EXERCISE: Without the pictures, print the lines running from the beginning of the material to the line containing "wt.build('worktop', M['wood'], hc, bevel=.004)", both ends included.

::::::

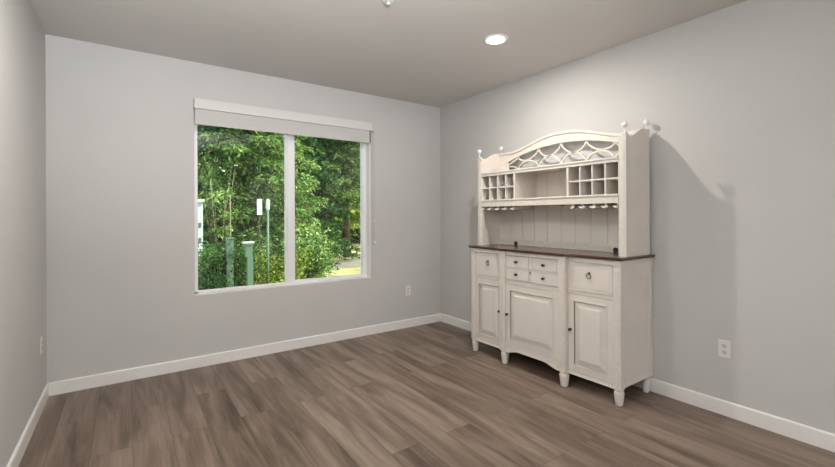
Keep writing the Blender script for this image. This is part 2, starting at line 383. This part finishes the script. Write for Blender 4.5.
def drawer_front(ya, yb, za, zb, x, lip=.014):
    g = .003; ya += g; yb -= g; za += g; zb -= g
    d = MB().box(x, x+.018, ya, yb, za, zb)
    for q in ((ya, ya+.006, za, zb), (yb-.006, yb, za, zb), (ya, yb, za, za+.006), (ya, yb, zb-.006, zb)):
        d.box(x-.004, x+.001, *q)
    d.box(x-.0025, x+.001, ya+lip, yb-lip, za+lip, zb-lip)
    return d.build('drawer', cr, hc, bevel=.0012)
def ring_pull(x, y, z, parent):
    r = MB().lathe((x, y, z+.018), [(.011, 0), (.011, .003), (.006, .006), (.006, .013), (.003, .015)], 16, 'x', -1)
    pts = [(x-.010-.003*math.cos(a), y+.019*math.sin(a), z+.019*math.cos(a)-.001) for a in [2*PI*i/28 for i in range(28)]]
    r.tube(pts, .0032, 8, closed=True)
    r.build('ring_pull', M['nickel'], parent, smooth=True)
da = drawer_front(PL[1], YL-.058, .770, .992, xs-.001, .020); ring_pull(xs-.0035, (PL[1]+YL-.058)/2, .897, da)
db = drawer_front(YR+.058, PR[0], .770, .992, xs-.001, .020); ring_pull(xs-.0035, (PR[0]+YR+.058)/2, .897, db)
MB().box(xc, xc+.02, CY-.010, CY+.010, .78, .996).box(xc, xc+.02, PR[1], PL[0], .882, .890).build('drawer_divider', cw, hc, bevel=.001)
for ya, yb in ((PR[1], CY-.008), (CY+.008, PL[0])):
    for za, zb in ((.888, .994), (.777, .884)):
        d = drawer_front(ya, yb, za, zb, xc-.001, .010); knob(xc-.0035, (ya+yb)/2, (za+zb)/2, d)
MB().lathe((xc-.0005, CY, .865), [(.006, 0), (.006, .003), (.003, .004)], 12, 'x', -1).box(xc-.004, xc, CY-.003, CY+.003, .845, .866).build('keyhole_escutcheon', M['nickel'], hc)

# worktop, breakfront outline with moulded edge
def outline(o):
    a = xs-.026-o; bq = xc-.028-o
    return [(-.004, YR-.022-o), (a, YR-.022-o), (a, PR[0]-.050-o*.4), (bq, PR[0]-.006-o*.4), (bq, PL[1]+.006+o*.4), (a, PL[1]+.050+o*.4), (a, YL+.022+o), (-.004, YL+.022+o)]
wt = MB(); wt.prism(outline(0), 'z', 1.038, 1.051); wt.prism(outline(-.006), 'z', 1.029, 1.039)
wt.build('worktop', M['wood'], hc, bevel=.004)

# upper part
hy0, hy1 = -2.619, -1.096      # outer faces
hx = -.381                     # front face of the stiles
z0h = 1.051
hb = -.040                      # back of the upper part
HY = (hy0+hy1)/2
sw = .056
def s_curve(n=22):
    """top edge of the side panels, front (low) to rear (high)"""
    out = []
    for i in range(n+1):
        t = i/n; x = hx+.045 + (hb-.030 - (hx+.045))*t
        e = .5-.5*math.cos(PI*min(1, max(0, (t-.02)/.80)))
        z = 1.926 - .004*math.sin(PI*min(1, t/.30)) + .074*e
        out.append((x, z))
    return out
for ya, yb, out_ in ((hy0, hy0+.018, -1), (hy1-.018, hy1, 1)):
    topc = s_curve(); botc = [(p[0], z0h) for p in topc]
    sp_ = MB().strip(topc, botc, 'y', ya+(.003 if out_ < 0 else 0), yb-(.003 if out_ > 0 else 0))
    yy = (ya+.0004, ya+.004) if out_ < 0 else (yb-.004, yb-.0004)
    xa_, xe_ = topc[0][0]-.003, topc[-1][0]+.003
    inn = [(xa_+.022 + (xe_-xa_-.044)*i/22, 0) for i in range(23)]
    zt_ = lambda x: np.interp(x, [p[0] for p in topc], [p[1] for p in topc])
    sp_.box(xa_, xa_+.022, *yy, z0h, 1.922).box(xe_-.022, xe_, *yy, z0h, 1.998).box(xa_+.022, xe_-.022, *yy, z0h, z0h+.050)
    sp_.strip([(x, zt_(x)) for x, _ in inn], [(x, zt_(x)-.035) for x, _ in inn], 'y', *yy)
    sp_.build('side_panel', cr, hc, bevel=.0015)
for ya, yb in ((hy0, hy0+sw), (hy1-sw, hy1)):
    st_ = MB().box(hx, hx+.045, ya, yb, z0h, 1.925).box(hx-.003, hx+.001, ya+.012, yb-.012, z0h+.03, 1.90)
    st_.box(hx-.002, hx+.030, ya if ya < -2 else yb-.032, ya+.032 if ya < -2 else yb, 1.925, 1.945)
    o = st_.build('upper_post', cw, hc, bevel=.0025)
    fy = ya+.016 if ya < -2 else yb-.016
    fin = [(.005, 0), (.0065, .003), (.0045, .008), (.0038, .016), (.0045, .028), (.007, .034), (.0160, .043), (.0205, .054), (.0185, .066), (.009, .074), (.003, .079)]
    MB().lathe((hx+.010, fy, 1.944), fin, 18).build('finial', M['finial'], o, smooth=True)
    st_ = MB().box(hb-.034, hb, *((ya, ya+.034) if ya < -2 else (yb-.034, yb)), z0h, 2.003)
    o = st_.build('upper_post', cw, hc, bevel=.0025)
    MB().lathe((hb-.017, fy, 2.002), fin, 18).build('finial', M['finial'], o, smooth=True)
yi0, yi1 = hy0+.018, hy1-.018
# beadboard back
bb = MB(); n = 10; wv = (yi1-yi0)/n
for i in range(n): bb.box(hb-0.0360, hb-0.0260, yi0+i*wv+.0022, yi0+(i+1)*wv-.0022, z0h+.05, 1.765)
bb.box(hb-0.0300, hb-0.0220, yi0, yi1, z0h, 1.775)
bb.build('back_panel', M['bead'], hc, bevel=.0022)
MB().box(hb-0.0460, hb-0.0320, yi0, yi1, z0h, z0h+.052).box(hb-0.0430, hb-0.0340, yi0, yi1, z0h+.052, z0h+.060).build('back_rail', cw, hc, bevel=.002)
# shelf and top board, with front rails
MB().box(hx+.012, hb-.037, yi0, yi1, 1.452, 1.472).box(hx-.004, hx+.018, hy0+sw, hy1-sw, 1.438, 1.500).box(hx-.010, hx+.0, hy0+sw, hy1-sw, 1.492, 1.507).build('shelf', cw, hc, bevel=.003)
MB().box(hx+.012, hb-.037, yi0, yi1, 1.752, 1.770).box(hx-.004, hx+.018, hy0+sw, hy1-sw, 1.738, 1.772).box(hx-.010, hx+.0, hy0+sw, hy1-sw, 1.762, 1.776).build('top_board', cw, hc, bevel=.003)
# wine racks
def rack(ya, yb):
    r = MB(); t = .011; z0, z1 = 1.472, 1.752
    yw = (yb-ya-t)/4
    for i in range(5): r.box(hx+.004, hb-.037, ya+i*yw, ya+i*yw+t, z0 if True else 0, z1)
    zm = 1.622; r.box(hx+.006, hb-.037, ya, yb, zm-.006, zm+.006)
    r.box(hx+.004, hb-.037, ya, yb, 1.500, 1.508)
    return r.build('wine_rack', cr, hc, bevel=.001)
rack(hy0+sw-.006, -2.136); rack(-1.579, hy1-sw+.006)
MB().box(hx-.001, hb-.037, -2.148, -2.130, 1.472, 1.752).build('divider', cw, hc, bevel=.001)
MB().box(hx-.001, hb-.037, -1.587, -1.569, 1.472, 1.752).build('divider', cw, hc, bevel=.001)
# stemware rails below the shelf
def stems(ya, yb):
    r = MB(); k = 4; p = (yb-ya)/k
    for i in range(k+1):
        y = ya+i*p; fl = .030
        a, b = (max(ya-.004, y-fl), min(yb+.004, y+fl))
        r.box(hx+.02, hb-.05, y-.008, y+.008, 1.415, 1.453)
        pts = [(a, 1.422), (a, 1.416), (y-.010, 1.404), (y+.010, 1.404), (b, 1.416), (b, 1.422)]
        r.prism(pts, 'x', hx+.004, hb-.05)
    return r.build('stemware_rack', cr, hc, bevel=.001)
stems(-2.545, -2.170); stems(-1.550, -1.150)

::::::

SOLUTION TO THIS PROBLEM:
Keep writing the Blender script for this image. This is part 2, starting at line 383. This part finishes the script. Write for Blender 4.5.
def drawer_front(ya, yb, za, zb, x, lip=.014):
    g = .003; ya += g; yb -= g; za += g; zb -= g
    d = MB().box(x, x+.018, ya, yb, za, zb)
    for q in ((ya, ya+.006, za, zb), (yb-.006, yb, za, zb), (ya, yb, za, za+.006), (ya, yb, zb-.006, zb)):
        d.box(x-.004, x+.001, *q)
    d.box(x-.0025, x+.001, ya+lip, yb-lip, za+lip, zb-lip)
    return d.build('drawer', cr, hc, bevel=.0012)
def ring_pull(x, y, z, parent):
    r = MB().lathe((x, y, z+.018), [(.011, 0), (.011, .003), (.006, .006), (.006, .013), (.003, .015)], 16, 'x', -1)
    pts = [(x-.010-.003*math.cos(a), y+.019*math.sin(a), z+.019*math.cos(a)-.001) for a in [2*PI*i/28 for i in range(28)]]
    r.tube(pts, .0032, 8, closed=True)
    r.build('ring_pull', M['nickel'], parent, smooth=True)
da = drawer_front(PL[1], YL-.058, .770, .992, xs-.001, .020); ring_pull(xs-.0035, (PL[1]+YL-.058)/2, .897, da)
db = drawer_front(YR+.058, PR[0], .770, .992, xs-.001, .020); ring_pull(xs-.0035, (PR[0]+YR+.058)/2, .897, db)
MB().box(xc, xc+.02, CY-.010, CY+.010, .78, .996).box(xc, xc+.02, PR[1], PL[0], .882, .890).build('drawer_divider', cw, hc, bevel=.001)
for ya, yb in ((PR[1], CY-.008), (CY+.008, PL[0])):
    for za, zb in ((.888, .994), (.777, .884)):
        d = drawer_front(ya, yb, za, zb, xc-.001, .010); knob(xc-.0035, (ya+yb)/2, (za+zb)/2, d)
MB().lathe((xc-.0005, CY, .865), [(.006, 0), (.006, .003), (.003, .004)], 12, 'x', -1).box(xc-.004, xc, CY-.003, CY+.003, .845, .866).build('keyhole_escutcheon', M['nickel'], hc)

# worktop, breakfront outline with moulded edge
def outline(o):
    a = xs-.026-o; bq = xc-.028-o
    return [(-.004, YR-.022-o), (a, YR-.022-o), (a, PR[0]-.050-o*.4), (bq, PR[0]-.006-o*.4), (bq, PL[1]+.006+o*.4), (a, PL[1]+.050+o*.4), (a, YL+.022+o), (-.004, YL+.022+o)]
wt = MB(); wt.prism(outline(0), 'z', 1.038, 1.051); wt.prism(outline(-.006), 'z', 1.029, 1.039)
wt.build('worktop', M['wood'], hc, bevel=.004)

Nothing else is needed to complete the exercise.